Dark Matter

Scientists are searching for Wimps. Weakly interacting massive particles are a particle that we think is sub-atomic, accounts for 85% of matter in the universe, and we just can’t find the stuff.

The most obvious clues of dark matter began coming in as soon as we had telescopes capable of observing remote galaxies. In the 1920’s astronomers were fascinated by the Milky Way and the stars in the night sky, but indications arose that there were more galaxies than just the Milky Way.

With less powerful telescopes, we looked at the night sky and believed everything was a star. We knew that the Milky Way was a dense galaxy of stars, but it was the more powerful telescopes that showed us that some things that we thought were stars were other galaxies.

Lord Kelvin advanced the theory that objects unseen were subjecting gravitational pull within the Milky Way in a talk given in 1884. He speculated that a large percentage of star bodies were dark in the Milky Way. In 1906 Frenchman Henri Poincare advanced the notion of matiere obscure, or dark matter.
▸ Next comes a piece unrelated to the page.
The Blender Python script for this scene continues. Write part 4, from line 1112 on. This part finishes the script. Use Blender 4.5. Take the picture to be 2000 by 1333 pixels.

In the 1920’s Dutch astronomers Kapleyn and Oort further advanced the theory of Dark Matter and Fritz Zwicky in 1933 was working at the California Institute of Technology and had access to the Mount Wilson Observatory and the Palomar Observatory. He made records of the rotation of galaxies other than the Milky Way and advanced the idea that the rotation of galaxies would cause them to fly apart without Dark Matter.